Dataset section –
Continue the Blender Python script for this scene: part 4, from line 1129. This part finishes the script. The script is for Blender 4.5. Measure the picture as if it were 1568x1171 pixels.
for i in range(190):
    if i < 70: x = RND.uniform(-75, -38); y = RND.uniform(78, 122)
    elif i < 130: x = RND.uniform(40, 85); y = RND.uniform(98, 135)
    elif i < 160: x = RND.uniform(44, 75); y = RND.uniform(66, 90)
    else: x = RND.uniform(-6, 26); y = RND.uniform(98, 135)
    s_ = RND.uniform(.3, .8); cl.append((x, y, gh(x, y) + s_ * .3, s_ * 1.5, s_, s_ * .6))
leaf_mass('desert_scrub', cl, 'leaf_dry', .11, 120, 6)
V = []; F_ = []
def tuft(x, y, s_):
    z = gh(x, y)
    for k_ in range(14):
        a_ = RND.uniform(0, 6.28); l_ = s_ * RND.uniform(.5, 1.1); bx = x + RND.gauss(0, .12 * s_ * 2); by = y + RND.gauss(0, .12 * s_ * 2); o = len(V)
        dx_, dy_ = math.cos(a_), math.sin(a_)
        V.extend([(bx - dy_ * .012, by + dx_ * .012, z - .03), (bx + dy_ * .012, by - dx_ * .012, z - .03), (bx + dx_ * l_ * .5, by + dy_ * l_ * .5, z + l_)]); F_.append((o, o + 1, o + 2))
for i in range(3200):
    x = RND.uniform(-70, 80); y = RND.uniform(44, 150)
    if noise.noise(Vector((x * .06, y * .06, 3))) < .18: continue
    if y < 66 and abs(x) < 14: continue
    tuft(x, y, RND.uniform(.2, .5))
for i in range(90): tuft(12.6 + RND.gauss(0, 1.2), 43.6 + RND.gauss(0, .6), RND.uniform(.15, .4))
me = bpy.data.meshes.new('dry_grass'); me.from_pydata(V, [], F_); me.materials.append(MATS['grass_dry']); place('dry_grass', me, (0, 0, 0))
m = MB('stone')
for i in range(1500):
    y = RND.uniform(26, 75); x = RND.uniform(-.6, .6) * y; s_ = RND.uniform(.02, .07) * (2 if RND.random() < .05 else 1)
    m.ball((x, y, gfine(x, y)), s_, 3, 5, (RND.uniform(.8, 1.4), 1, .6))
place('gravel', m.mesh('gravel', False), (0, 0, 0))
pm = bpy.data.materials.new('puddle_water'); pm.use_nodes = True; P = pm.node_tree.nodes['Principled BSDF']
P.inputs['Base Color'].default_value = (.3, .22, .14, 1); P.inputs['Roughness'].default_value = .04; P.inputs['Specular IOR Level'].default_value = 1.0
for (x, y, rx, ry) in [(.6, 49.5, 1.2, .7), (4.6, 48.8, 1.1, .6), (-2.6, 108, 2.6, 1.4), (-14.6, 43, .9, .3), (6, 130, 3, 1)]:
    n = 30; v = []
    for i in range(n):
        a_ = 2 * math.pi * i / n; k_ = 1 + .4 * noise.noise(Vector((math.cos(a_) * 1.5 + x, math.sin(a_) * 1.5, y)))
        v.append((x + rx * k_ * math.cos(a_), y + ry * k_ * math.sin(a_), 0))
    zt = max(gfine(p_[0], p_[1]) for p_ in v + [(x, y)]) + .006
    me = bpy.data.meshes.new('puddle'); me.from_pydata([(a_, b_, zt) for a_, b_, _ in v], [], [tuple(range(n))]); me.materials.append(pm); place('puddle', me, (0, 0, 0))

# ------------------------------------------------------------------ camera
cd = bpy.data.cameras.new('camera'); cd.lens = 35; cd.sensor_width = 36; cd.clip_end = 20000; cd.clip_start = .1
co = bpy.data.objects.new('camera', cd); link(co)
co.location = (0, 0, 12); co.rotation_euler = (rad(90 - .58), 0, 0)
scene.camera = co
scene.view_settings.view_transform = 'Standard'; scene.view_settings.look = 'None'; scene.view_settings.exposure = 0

Instructions to follow – Working from the material above, state how many lines contain "scene"; give only the number.

Solution to this exercise – 3